6  勇み立つ目黒の正義の戦闘は、充実の喜びと勢いに満ちていた。
 新入会の友人が、「自分も、千世帯の栄光の歴史の一人になりたい!」と、勇んで折伏に立ち上がるほどであった。
 十月末には、遂に折伏は千世帯を突破し、最終的に「千百十五世帯」という、悲願の全国一の弘教を達成したのである。
 私は敢闘を讃え、うたった。
  狂暴の
    嵐 乗り越え
      勝ちきたる
    その名 目黒の
      同志なるかな
7  八六年(昭和六十一年)の二月十八日、あの大雪の目黒平和会館も忘れることはできない。
 私は、目黒の代表の方々に語った。
 「目黒は勝ったね!」
 「目黒はすごいね!」
 戦いは、途中がいかに苦しくとも、勝てば嬉しい。
 弟子が戦い勝った歴史こそ、わが最高の喜びである。
8  大聖人が、なぜ、あれほどの魔軍から迫害されても、ただ、お一人で耐え抜かれ、勝ち越えられたのか。
 それは、ひとえに「心のつよき故」であられた。
 御文には、「神の護ると申すも人の心つよきによる」と仰せである。
 まず、自分自身が強くなる以外にない。何があろうとも、強気で、徹して強気で、人生に立ち向かっていく以外にない。
 友を心から励まし、鼓舞しながら、あの草創のごとき、不撓不屈の学会精神を、いま再び、燃え上がらせていくのだ。
 ともあれ、激変の世紀が始まった。

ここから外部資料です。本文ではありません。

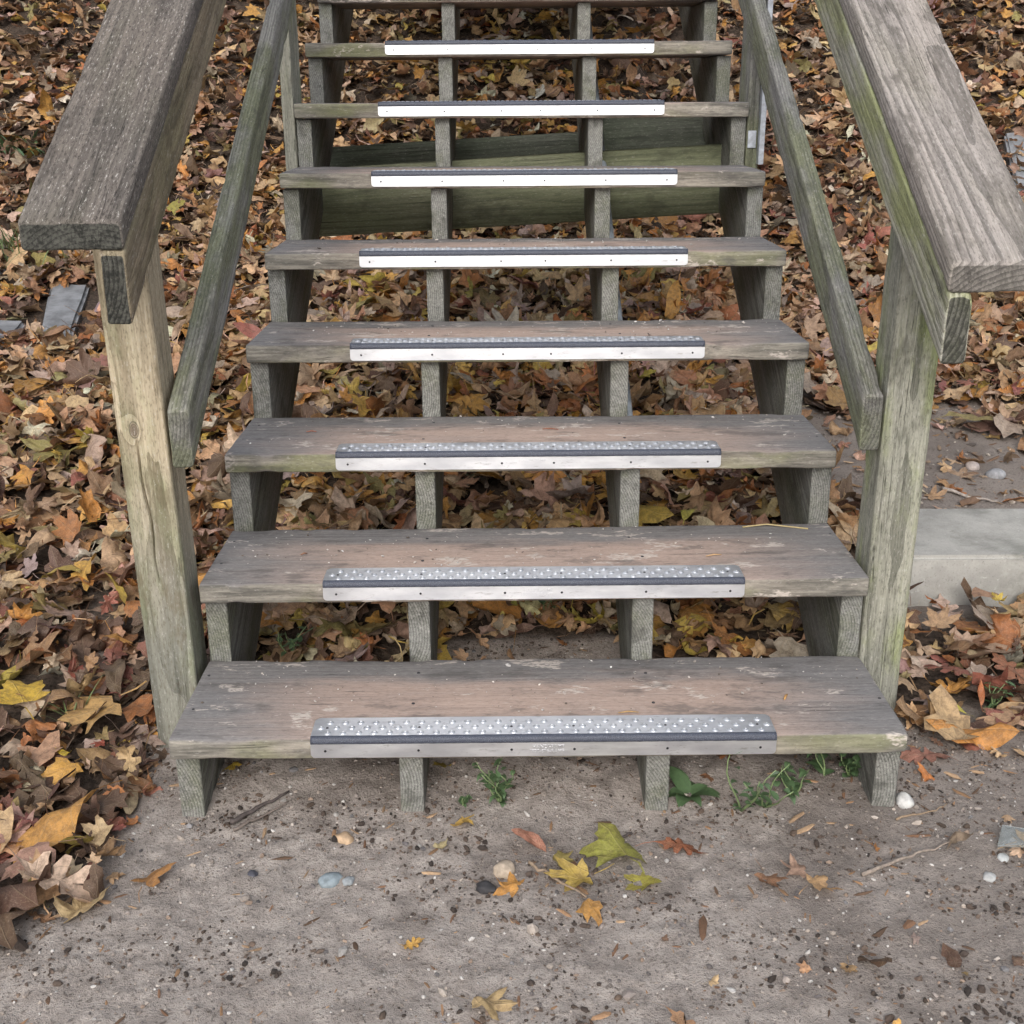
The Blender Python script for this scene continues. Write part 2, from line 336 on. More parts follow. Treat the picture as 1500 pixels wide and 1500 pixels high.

すべてにおいて、たがが外れ、何もかも変化している。
 だからこそ、個人であれ、団体であれ、この最初の一年を競り勝ったところが、新しい世紀の主導権を握る。
 二〇〇一年は、平和と人道の民衆の大連帯が、断じて、勝利、勝利で飾りゆく年である。
9  「人間にあっては、この上なく偉大なことはすべて/勝とうとする勇気によって成し遂げられる」(『イクシーオーン』久保田忠利訳、『ギリシア悲劇全集』12所収、岩波書店)とは、ギリシャの詩人の名言である。
 今年も年頭から、わが目黒の前進は、偉大な勇気に漲っている。
 目黒国際文化会館での「人間主義の語らい」展には、一万一千人を超える方々が来場されたと、伺った。
 大難をものともせず、広宣流布の戦勝碑を、幾度も、幾度も打ち立ててきた目黒の友よ!
 二十一世紀の旅立ちも、私と共に! そして、新しき勝利の歴史を、共々に!
 目黒の同志たちの鉄壁の団結で、大東京の空にそびゆる栄光の民衆の砦を、堂々と築いてくれ給え!